Despite the international pressures like the United Nations Security Council Resolution (UNSC) on Iran to refrain from developing ballistic missiles, Tehran continued to make progress in its missile development program. As ballistic and cruise missile capabilities improvised for Iran, IRGC’s deterrent capabilities strengthened. Despite sanctions, Iran under IRGC’s dominance continued to deter the United States and its allies in the Persian Gulf region. Some of its long range missiles like the Sejjil could also put targets in Eastern Europe like Poland and Latvia.

It has been reported that in the Ukrainian War, Russia is using Iranian drones. This has raised concerns in the West.

As is a known fact, revisionist states continue to strengthen their deterrence and combat capability as a medium for mediation and negotiations and to pursue independent foreign policy goals. Iran in future, could provide long range surface-to-surface ballistic missiles to Russia too, as in the past the Intermediate Range Nuclear Forces (INF) Treaty did not allow Russia to develop medium and intermediate range missiles.

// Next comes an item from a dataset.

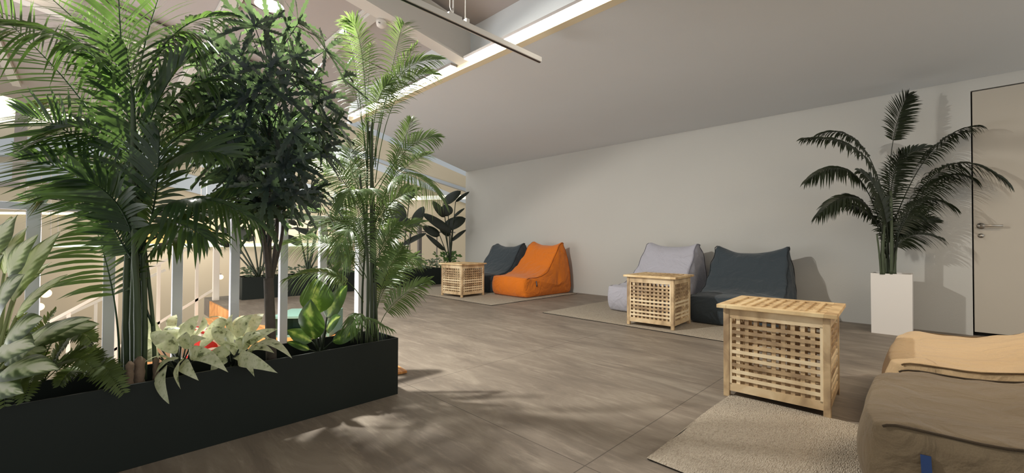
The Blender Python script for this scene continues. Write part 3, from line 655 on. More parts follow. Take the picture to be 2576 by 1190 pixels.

In recent times in February 2023, Iran under IRGC developed a cruise missile with a range of 1650kms. In addition to this, Iran has also focused on hypersonic missile capabilities which would be under the IRGC.  In 2023, Iran unveiled and tested the 1400kms Fattah hypersonic missile that could evade enemy missile defence shield.

In fact, this missile has been developed by IRGC Aerospace Force. The IRGC Aerospace Force is in charge of Iran’s surface-to-surface missiles.

In the future, Iran is hoping to possess hypersonic glide vehicles (HGVs) that could be mounted atop ballistic missiles similar to the technology being developed by the United States, Russia and China. Considering that Russian and Chinese HGV technologies are nuclear capable, Iran would then wish to pursue nuclear capable HGVs that could evade enemy missile defence systems.

That IRGC is the main force maintaining strategic missiles gives them strategic advantages vis-à-vis its adversaries. Advance missile capabilities enable IRGC to negate its combat disadvantages due to a weak air power capability. Even though Iran claims its missile prowess is for strengthening its conventional deterrence, IRGC does threaten to produce nuclear weapons should Iran feel threatened.

The IRGC is not just the institution for development and testing of missile capabilities, but they are also the medium of signaling to enemies for strengthen deterrence. Missile signaling is integral to missile deterrence.

In 2023, the IRGC Aerospace Commander, Brigadier General Amir Ali Hajizadeh added to strengthen Iran’s missile deterrence that the American military bases in the Middle East are “meat between [Iran’s] teeth and that the US Navy forces in the Indian Ocean, the Red Sea, and the Mediterranean are worthless because they are within the 2000+kilometer range of Iran’s missiles. Again, retaliating to enemy’s strikes, Qiyamah or Judgement Day, as IRGC officials call it, mentions missiles as a weapon to be used for such a strategy.

The organization also stands as an integral part of achieving Iran’s foreign policy goals among which supporting proxy groups in neighboring countries is noteworthy.

Through IRGC’s missile diplomacy, proxy groups like Hezbollah and Houthis receive missile systems from Iran that use on their adversaries.

In fact, IRGC helps Hezbollah build missile facilities in Lebanon. Not only do their receive ballistic missiles but also anti-ship cruise missiles making adversaries’ naval assets target of asymmetric groups. The IRGC not just provided missile systems to Houthis but, they also helped them to upgrade existing Soviet era missile system left in Yemen.

Missiles will continue to remain integral to IRGC’s foreign policy objectives as well for strengthening deterrence. This is achieved through the “integrated missile network” of Iran and its allies in which IRGC is the main backbone. Should Iran ever choose to develop nuclear weapons, IRGC would need to cope with the pressure handling missile systems that could to nuclear capable especially, the ones that are proliferated.